Yórgos Lánthimos est un cinéaste qui bouscule les codes autant que le spectateur. En témoigne une filmographie axée sur l’exploration des sentiments de l’humain, son comportement, ses obsessions, son hypocrisie, sa perversité, son caractère manipulateur… Ainsi, que vient faire un film d’époque dans son œuvre ? Que viennent faire les divertissements et apparats de la cour chez un réalisateur qui dissèque les êtres avec la précision d’un chirurgien ? A-t-il souhaité s’essayer à un cinéma plus académique ? 

Bien loin des films en costumes tels que le Marie-Antoinette version Coppola ou les diverses adaptations sur grand écran de Tolstoï et Jane Austen, néanmoins très réussis mais aussi classiques sur le fond que sur la forme, La Favorite dynamite le genre policé de ces films historiques. En lieu et place des plans à l’esthétique aseptisée dont le but est de mettre en valeur de beaux décors et de beaux costumes baignant dans une belle lumière, le style Lánthimos propose une mise en scène anxiogène. S’il ne néglige pas pour autant toute cette beauté de l’époque (décors, costumes et jeux de lumière sont somptueux), il l’installe dans un huis-clos quasi permanent au sein du Palais de Kensington et la pare d’atours aussi baroques qu’opulents. Le grandiose se mêle au grotesque, la trivialité au raffinement. L’utilisation d’une bande-originale dissonante et d’une caméra fish-eye venant déformer les perspectives parachève ce sentiment d’étouffement, tant pour le spectateur que pour la reine et ses favorites, prisonnières de cet environnement autant que de leurs relations.

En plus de s’affranchir de la forme habituelle des films d’époque, tant dans ses choix esthétiques que par ses dialogues crus et anachroniques et son humour corrosif, le cinéaste grec s’affranchit également du fond. Les événements historiques – ici la guerre menée contre la France et les luttes partisanes entre whigs et tories au sein du Parlement – ne sont que la toile sur laquelle se peignent des enjeux d’une toute autre nature. Ainsi, tandis que les hommes jouent aux petits soldats sur le champ de bataille ou aux bouffons dans l’hémicycle fardés et perruqués de la tête aux pieds, les femmes mènent la danse depuis les appartements de la reine, lieu véritable du pouvoir. Mais également lieu de luttes féroces.

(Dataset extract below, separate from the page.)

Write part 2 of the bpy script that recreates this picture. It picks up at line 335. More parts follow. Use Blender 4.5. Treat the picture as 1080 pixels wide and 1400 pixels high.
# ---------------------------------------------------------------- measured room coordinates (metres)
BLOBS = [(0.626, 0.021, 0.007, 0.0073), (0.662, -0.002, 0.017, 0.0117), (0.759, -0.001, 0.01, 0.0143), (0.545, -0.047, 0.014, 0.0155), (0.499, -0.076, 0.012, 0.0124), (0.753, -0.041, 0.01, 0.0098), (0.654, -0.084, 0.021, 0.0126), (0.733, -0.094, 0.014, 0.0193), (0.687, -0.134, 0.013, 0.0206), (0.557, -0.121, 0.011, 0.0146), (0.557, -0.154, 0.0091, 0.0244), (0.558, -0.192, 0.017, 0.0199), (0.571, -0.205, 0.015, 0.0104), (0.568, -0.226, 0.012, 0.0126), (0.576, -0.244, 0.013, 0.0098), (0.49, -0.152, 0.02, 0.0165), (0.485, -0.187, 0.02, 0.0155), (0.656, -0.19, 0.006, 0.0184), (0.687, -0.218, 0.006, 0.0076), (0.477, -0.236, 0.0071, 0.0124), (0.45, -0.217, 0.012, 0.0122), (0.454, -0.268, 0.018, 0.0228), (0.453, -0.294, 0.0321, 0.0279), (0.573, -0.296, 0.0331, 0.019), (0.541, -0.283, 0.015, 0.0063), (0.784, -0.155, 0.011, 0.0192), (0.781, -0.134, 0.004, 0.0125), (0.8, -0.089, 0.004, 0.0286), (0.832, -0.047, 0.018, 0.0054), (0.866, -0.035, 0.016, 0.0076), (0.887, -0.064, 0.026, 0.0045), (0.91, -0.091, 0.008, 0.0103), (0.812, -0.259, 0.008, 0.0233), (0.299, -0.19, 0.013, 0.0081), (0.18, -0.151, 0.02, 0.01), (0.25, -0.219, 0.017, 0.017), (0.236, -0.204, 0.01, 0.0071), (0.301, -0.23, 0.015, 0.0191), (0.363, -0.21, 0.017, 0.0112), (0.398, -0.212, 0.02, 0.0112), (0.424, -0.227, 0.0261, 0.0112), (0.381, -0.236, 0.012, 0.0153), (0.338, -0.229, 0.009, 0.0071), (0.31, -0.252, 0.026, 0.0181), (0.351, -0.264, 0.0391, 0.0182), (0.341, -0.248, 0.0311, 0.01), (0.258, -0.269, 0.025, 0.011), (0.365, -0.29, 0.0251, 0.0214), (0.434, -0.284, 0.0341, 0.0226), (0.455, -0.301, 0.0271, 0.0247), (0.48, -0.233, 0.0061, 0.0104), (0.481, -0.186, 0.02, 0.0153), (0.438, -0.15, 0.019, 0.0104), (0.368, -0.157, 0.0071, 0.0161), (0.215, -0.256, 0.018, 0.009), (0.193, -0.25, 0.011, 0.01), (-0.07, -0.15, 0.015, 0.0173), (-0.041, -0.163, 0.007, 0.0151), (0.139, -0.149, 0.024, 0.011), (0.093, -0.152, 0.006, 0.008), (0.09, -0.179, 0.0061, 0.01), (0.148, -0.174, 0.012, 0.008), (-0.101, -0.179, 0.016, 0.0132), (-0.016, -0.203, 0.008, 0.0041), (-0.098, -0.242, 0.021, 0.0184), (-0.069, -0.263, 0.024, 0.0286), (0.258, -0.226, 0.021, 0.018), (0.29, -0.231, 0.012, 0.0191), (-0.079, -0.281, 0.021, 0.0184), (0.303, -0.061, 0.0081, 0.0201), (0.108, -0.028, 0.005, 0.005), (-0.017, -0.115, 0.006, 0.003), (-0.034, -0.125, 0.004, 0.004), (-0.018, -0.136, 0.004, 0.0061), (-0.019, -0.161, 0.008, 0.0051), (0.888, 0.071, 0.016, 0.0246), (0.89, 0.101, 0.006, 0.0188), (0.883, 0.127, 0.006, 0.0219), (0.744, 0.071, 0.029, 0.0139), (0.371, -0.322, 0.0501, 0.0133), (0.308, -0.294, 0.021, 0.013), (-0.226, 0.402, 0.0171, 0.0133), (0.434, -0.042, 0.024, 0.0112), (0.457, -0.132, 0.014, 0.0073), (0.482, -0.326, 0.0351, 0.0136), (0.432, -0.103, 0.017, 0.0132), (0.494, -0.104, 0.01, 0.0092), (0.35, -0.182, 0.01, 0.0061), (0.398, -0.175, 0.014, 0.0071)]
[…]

Avec l’arrivée de la nouvelle servante, Abigail Hill, qui s’infiltre rapidement dans les plus hautes sphères – c’est à dire dans la chambre même de la reine – le duo formé par la souveraine Anne et sa favorite Lady Sarah vole en éclats. La domination exercée par Lady Sarah sur la reine diminue en même temps que grandit celle d’Abigail. Le duo se transforme en un triangle dans lequel chacune devient tour à tour victime ou bourreau et dont les maîtres mots sont rivalités, manipulations et perversions. Ces trois arts sont maniés à la perfection par les trois actrices, aussi exceptionnelles en reine maladive et colérique au bord de la folie (Olivia Colman, lauréate de la Coupe Volpi à la Mostra et d’un Golden Globe pour sa performance) qu’en conseillère dominatrice et possessive (Rachel Weisz) ou qu’en arriviste faussement inoffensive mais réellement déterminée pas son ascension (Emma Stone). Relégués au second plan, les hommes deviennent les fantoches de cette guerre cruelle et exclusivement féminine. Et dont personne ne sortira indemne.